Monday, October 8, 2012

A master . . . any master . . .

I just finished sending off the afterward on The Master for Blossoms & Blood, which means that all new content for the book is complete. It came in right at about 4k words, which means that it will be less than half the size of the other chapters. This was partly for time reasons and partly because I just didn't go into the production history and critical reception, as I had with the others. In the end, its really just a lot of old-fashioned textual analysis, which is about the only framework which feels appropriate at this time. If I ever do a second edition of the book 10-20 years down the road, I will take advantage of hindsight and evaluate its larger historical context. But at the moment it all feels too premature.

I have to say that writing on The Master was an interesting throwback to (what I imagine as) the earliest days of scholarly film criticism--before videos and DVDs--when your only access to a movie was to just sit and watch it from start to finish, no rewinding, no freeze-frames, etc. It was both frustrating and exhilarating. I went to an early (11am) screening yesterday morning--my second viewing of the film--with the express intent of seeing anything I might have missed, as well as looking for specific details which fit the first draft I'd already put together. I ended up adding another 1k words yesterday afternoon, and spent this morning mostly polishing and proofreading. It was perhaps a good thing that I couldn't pause The Master, as then I probably would have written another 20 pages with all the details I left out/forgot.

It was actually liberating to write something under those circumstances, and with the understanding with UT that the length would be limited. It freed me to just focus on one or two key ideas, developing those as best I could, and then just letting go . . .

In truth, then, there was a great deal of sadness for me yesterday. For one, to know that this is finally the end of the book--not the end of the editorial process by a long shot, but the end of my new contributions to it after over two years of writing and another piece always just around the corner. For another, I know there's so much more to be said about the film than I got to in the afterward--but, as is life, one just keeps running out of time. Of course, so much as already been said too, and that may be part of the melancholia (at a certain point, I just had to block it all out to get the writing done). The material works better as an extension of the book than an analysis of the film on its own. But there was also a third reason--I've really, really, grown personally fond of Anderson's latest film. A second viewing really drew that out for me. Whereas the first time I watched it a few weeks ago, I was just anxiously trying to figure out what I could say about it--this time I was trying to fill in gaps in the argument but also just enjoying the film more without that anxiety since I knew the project was safely near completion.
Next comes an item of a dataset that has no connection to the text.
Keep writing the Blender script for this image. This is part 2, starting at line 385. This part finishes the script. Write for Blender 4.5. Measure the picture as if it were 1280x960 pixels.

Do I like the film more because I spent so much time thinking about it and trying to analyze it? Quite likely, but I have to say that I really noticed more so the second time through how much this movie speaks to me personally. That's ironic, of course, because of all of Anderson's six films, The Master is by far the one least interested in generating an emotional reaction from its audience, I think. Do I love it as much as Punch-Drunk Love? No. Do I think its as good as There Will Be Blood? No. But a lot of the ideas and themes and journeys in The Master have resonated softly and deeply in a way that has really taken me by surprise in the last month, and which my scholarly analysis does not really (explicitly) account for.